Veteran journalist Liam Mac Gabhann was at Banna Strand in Co Kerry to watch the unveiling of a memorial to Roger Casement in 1968 and to untangle the mystery of its inscription. – JOE JOYCE
TO THE many mysteries woven around Casement’s fatal landing in Kerry was added one more today. The unveiling of a finely constructed stone monument to mark the place on Banna Strand where Casement and Captain Robert Monteith rested after their exhausting three-mile row in the collapsible dingy from the U-boat, has created a riddle of the sands for those who come in pilgrimage.
The inscription refers to Casement and Monteith, and mentions “a third man” but does not name him.
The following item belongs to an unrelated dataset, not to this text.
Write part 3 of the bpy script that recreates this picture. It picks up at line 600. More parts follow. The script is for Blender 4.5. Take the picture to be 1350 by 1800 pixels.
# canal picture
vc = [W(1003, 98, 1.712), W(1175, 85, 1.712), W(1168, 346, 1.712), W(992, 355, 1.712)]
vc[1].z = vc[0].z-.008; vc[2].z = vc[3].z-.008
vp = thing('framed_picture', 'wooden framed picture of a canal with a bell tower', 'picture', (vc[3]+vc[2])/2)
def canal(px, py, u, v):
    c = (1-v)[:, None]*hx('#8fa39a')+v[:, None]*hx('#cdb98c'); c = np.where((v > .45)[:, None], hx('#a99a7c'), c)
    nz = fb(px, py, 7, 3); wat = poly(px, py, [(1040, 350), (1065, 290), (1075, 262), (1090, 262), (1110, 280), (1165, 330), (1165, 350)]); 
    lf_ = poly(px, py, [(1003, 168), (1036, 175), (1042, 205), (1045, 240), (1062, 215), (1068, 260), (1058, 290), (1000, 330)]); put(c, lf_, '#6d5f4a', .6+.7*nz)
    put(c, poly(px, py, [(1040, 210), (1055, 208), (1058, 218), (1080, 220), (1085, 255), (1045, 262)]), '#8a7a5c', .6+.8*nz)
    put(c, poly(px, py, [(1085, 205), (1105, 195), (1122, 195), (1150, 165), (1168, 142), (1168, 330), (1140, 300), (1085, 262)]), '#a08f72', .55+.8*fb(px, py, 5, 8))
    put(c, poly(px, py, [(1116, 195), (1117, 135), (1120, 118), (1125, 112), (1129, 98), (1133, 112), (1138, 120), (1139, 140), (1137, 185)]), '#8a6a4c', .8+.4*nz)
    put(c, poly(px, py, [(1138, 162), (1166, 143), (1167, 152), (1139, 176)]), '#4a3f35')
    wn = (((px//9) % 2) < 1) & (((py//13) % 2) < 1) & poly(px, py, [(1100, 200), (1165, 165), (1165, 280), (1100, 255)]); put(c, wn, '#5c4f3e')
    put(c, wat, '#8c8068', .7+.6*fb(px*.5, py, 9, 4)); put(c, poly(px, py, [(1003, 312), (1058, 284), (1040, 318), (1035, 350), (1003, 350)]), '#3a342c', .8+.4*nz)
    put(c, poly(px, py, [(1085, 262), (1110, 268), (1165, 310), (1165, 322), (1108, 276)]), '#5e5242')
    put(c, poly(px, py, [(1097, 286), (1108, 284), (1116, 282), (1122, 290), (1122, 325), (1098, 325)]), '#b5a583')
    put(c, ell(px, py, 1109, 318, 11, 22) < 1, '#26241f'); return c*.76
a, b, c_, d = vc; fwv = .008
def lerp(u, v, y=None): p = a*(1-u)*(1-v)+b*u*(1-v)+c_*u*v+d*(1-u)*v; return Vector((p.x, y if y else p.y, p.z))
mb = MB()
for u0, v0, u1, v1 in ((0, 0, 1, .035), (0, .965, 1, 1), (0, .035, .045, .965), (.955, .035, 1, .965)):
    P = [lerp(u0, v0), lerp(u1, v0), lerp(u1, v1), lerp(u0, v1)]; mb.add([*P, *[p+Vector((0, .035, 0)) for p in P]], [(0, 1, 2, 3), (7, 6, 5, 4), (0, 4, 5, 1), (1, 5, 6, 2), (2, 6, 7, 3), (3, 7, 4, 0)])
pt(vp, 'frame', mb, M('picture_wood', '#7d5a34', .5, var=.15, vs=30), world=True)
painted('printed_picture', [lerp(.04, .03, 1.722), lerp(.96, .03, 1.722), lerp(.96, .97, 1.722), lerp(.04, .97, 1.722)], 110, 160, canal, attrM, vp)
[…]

Everybody who made a speech at the unveiling, and they were many and long, carefully refrained from mentioning the name.
The man who was so carefully scrubbed from history will now, of course, out-publicise Casement and Monteith because the question will be asked as long as the Atlantic laps the beach at Banna.
He has been given now a kind of Benedict Arnold notoriety. For the more the Banna Strand Committee tried to keep the name of Daniel Bailey, alias Beverly, erstwhile sergeant in Casement’s Brigade, out of the story, the more the incognito puzzled the minds of the thousands at the memorial stone.
Bailey, of course, told the truth or turned King’s evidence, however you like to put it, but historians said at Banna (under their breaths) that the man who hauled Casement out of the sea when that boat collapsed and who went for aid to Tralee, where he was captured, should at least have had his name on the plaque.
Sergeant Bailey was not mentioned in the nicely-produced brochure about today’s commemorations either. The booklet had a very apt quotation from Victor Hugo – “There is a spectacle more grand than the sea. It is heaven. There is a spectacle more grand than heaven. It is the conscience.” Well, conscience was the thing many Kerry veterans were also examining today.
The old controversy was being brought up (under the breath) about the Kerry Volunteers sacrificing Casement. It appears he was expendable. Handcuffed and unheeded, he was led from Tralee to London Tower so that the orders received from Dublin be strictly carried out. These were, according to veteran Willie Mullins, who raised and lowered the Tricolour today, given in two loaded words: “Do nothing.”
Nevertheless the committee chairman, Eamonn O’Mahony, had to emphasise this from the platform today, to kill, he said, “the ignorance and malice and unfair criticisms” of the Kerry Volunteers on those three fatal days of Easter 1916. He quoted the result of the inquiry the I.R.A. thought fit to set up into the allegations of inaction and callousness of the volunteer leaders in question.
It was a “no blame whatever” verdict, but the whisperings are as endless as the little waves of Banna.